Wir haben aber den Menschen auch entgegen zu halten: Ja, aber das gilt nach unserem Verständnis allen. Es kann sich niemand aus dieser Hoffnung ausklinken, weil er ‚nicht religiös ist‘ wie das heute gerne schwammig heißt. Im Advent teilen wir die gemeinsame Hoffnung durch Jesus Christus auf einen neuen Himmel und eine neue Erde. Menschen lassen sich anstecken von dem, was mit dem Kind in der Krippe in einigen Wochen erwartet wird und dass es nicht bloß ‚klebrige Harmonie‘ bleibt. Es wäre der schlimmste anzunehmende Störfall weiter zu träumen, dass Begehren stärker als Gottes- und Nächstenliebe sein darf.
Die Hoffnung erfüllt sich nicht dadurch, dass soziale Appelle ausgesendet werden zusammen zu rücken. Es erfüllt sich alles durch Christus. Das muss im Blick bleiben. Advent darf nicht zum Liebes-Endspurt am Jahresende werden. Wer wach ist mit aufgewecktem Herz und Sinnen, lässt sich nicht so leicht hinters Licht führen. Wer sich von diesem ersten, vorsichtigen Strahl des Lichtes anscheinen lässt, der von der noch fernen Krippe aufleuchtet, weiß, dass es heller wird und die Erfüllung näher rückt.

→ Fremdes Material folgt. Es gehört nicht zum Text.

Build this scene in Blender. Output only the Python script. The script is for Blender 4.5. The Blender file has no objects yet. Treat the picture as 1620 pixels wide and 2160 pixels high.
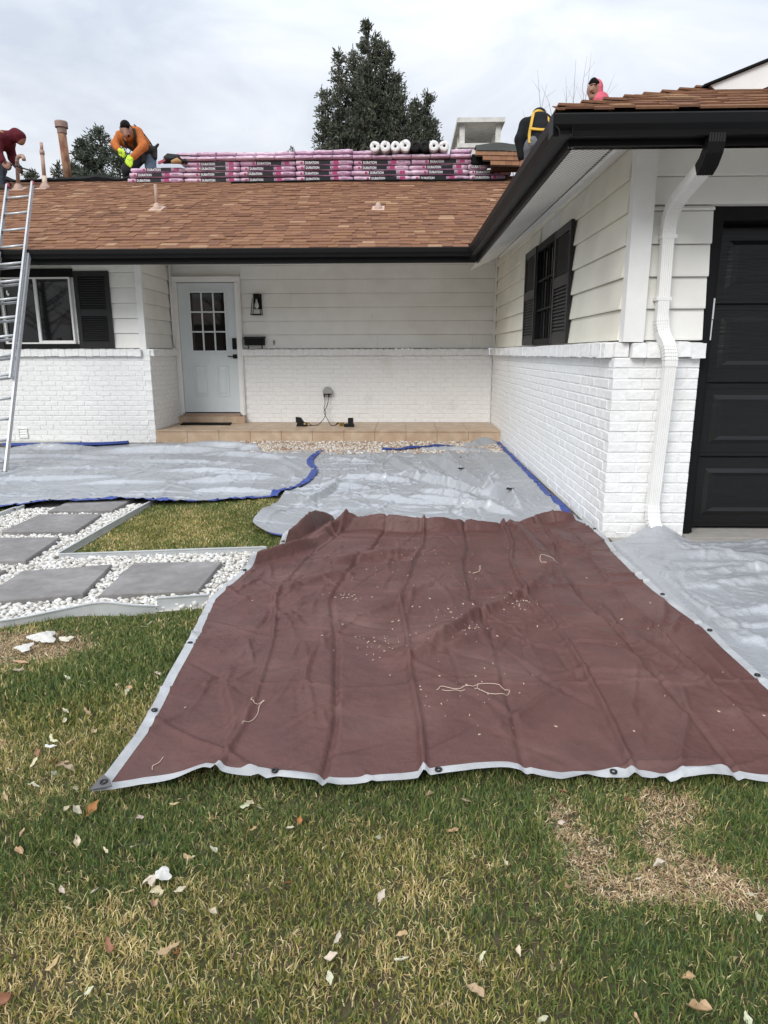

So ruft Gott uns als Wartende auf und stellt vor die Aufgabe, die Zeit zu füllen:
‚Komm, o mein Heiland, Jesu Christ
meins Herzens Tür dir offen ist.
Ach zieh mit deiner Gnade ein;
dein Freundlichkeit auch uns erschein.
Dein Heilger Geist uns führ und leit
den Weg zur ewgen Seligkeit.
Dem Namen dein, o Herr,
sei ewig Preis und Ehr‘ (EG 1, 5)
Wer so lebt und dann nachsieht, wie das praktisch auszusehen hat, erwartet nach jedem Dunkel einen neuen Morgen, nach jedem Leid neue Freude, nach dem Tod das Leben durch Gottes Gnade. A m e n.